A atuação delas é literalmente visceral. Thandie Newton aparece em 40% de todas as suas cenas totalmente nua. Ao mesmo tempo em que chama a atenção para o belo corpo, também não deixa de mostrar com as rugas e os seios digamos não tão firmes aos 44 anos, a bela atriz mostra a decadência do que seria uma prostituta em final de carreira, desencantada com a vida, podemos sentir a dor que ela carrega de suas muitas vidas e, ao mesmo tempo, a força de uma máquina que se descobre superior aos seus criadores. Assim, quando a vemos nua em uma sala, atuando com dois homens vestidos, é impressionante como fica claro que a vulnerabilidade é toda dos homens e não dela.
Já Evan Rachel Wood às vezes é mostrada quase como uma estátua ou uma pintura. E quando o inocente Willian começa a se apaixonar por ela, parte de nós se apaixona junto.

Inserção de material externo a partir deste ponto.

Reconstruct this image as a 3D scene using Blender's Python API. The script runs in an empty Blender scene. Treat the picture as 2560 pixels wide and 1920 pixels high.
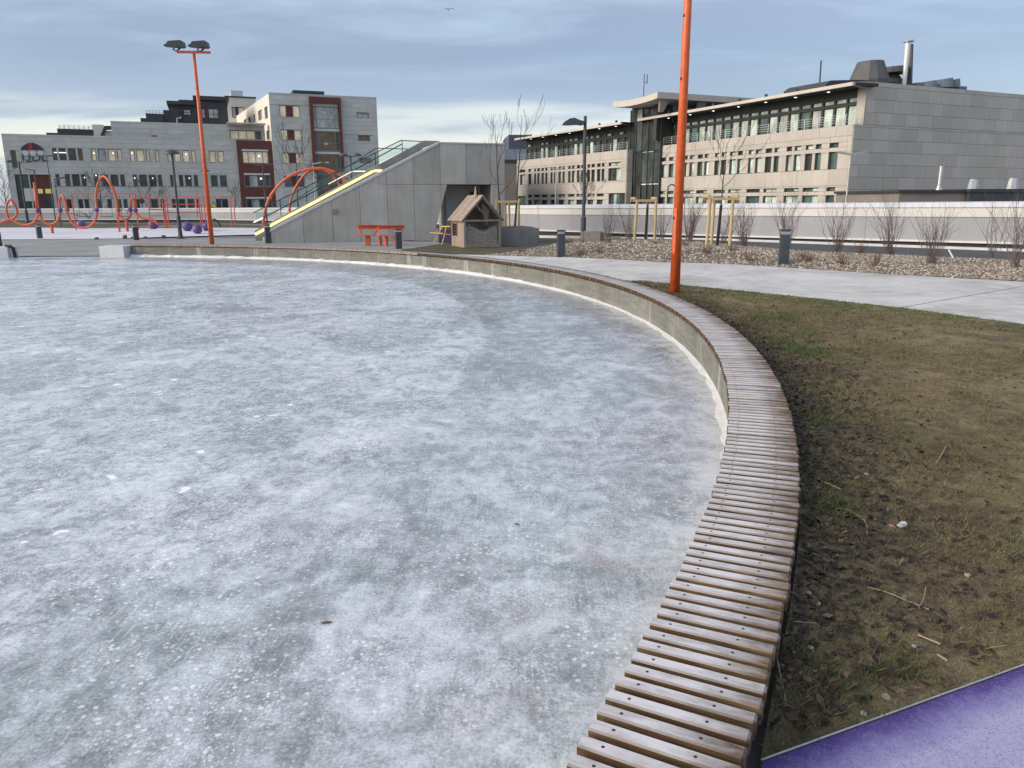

Enfim, o grande trunfo de Westworld está no roteiro bem amarrado, infelizmente, isso só dá para saber com certeza vendo todos os episódios - e mais de uma vez. Talvez isso seja pedir demais para uma plateia, talvez não. Mas o fato é que se trata de uma série inteligente que buscou uma personalidade própria ao invés de tentar ser um Game of Thrones no oeste. Talvez falte um personagem para a gente torcer como Tyrion Lennister, ou um vilão que a gente queira morto como Joefrey. Não há um grande perigo como os caminhantes brancos ou uma grande batalha a ser travada, mas Westworld tem reflexões sobre a natureza humana que chegam em boa hora nesse mundo parece se deparar com uma encruzilhada aonde quem posava de mocinho não convence mais ninguém, deixando espaço para as caricaturas populistas de Putin, Trump, Maduro ou Bolsonaro que oferecem descaradamente fantasias infantilizadas. É uma série que, no final das contas, faz pensar em uma época em que precisamos realmente pensar e questionar a realidade em que vivemos.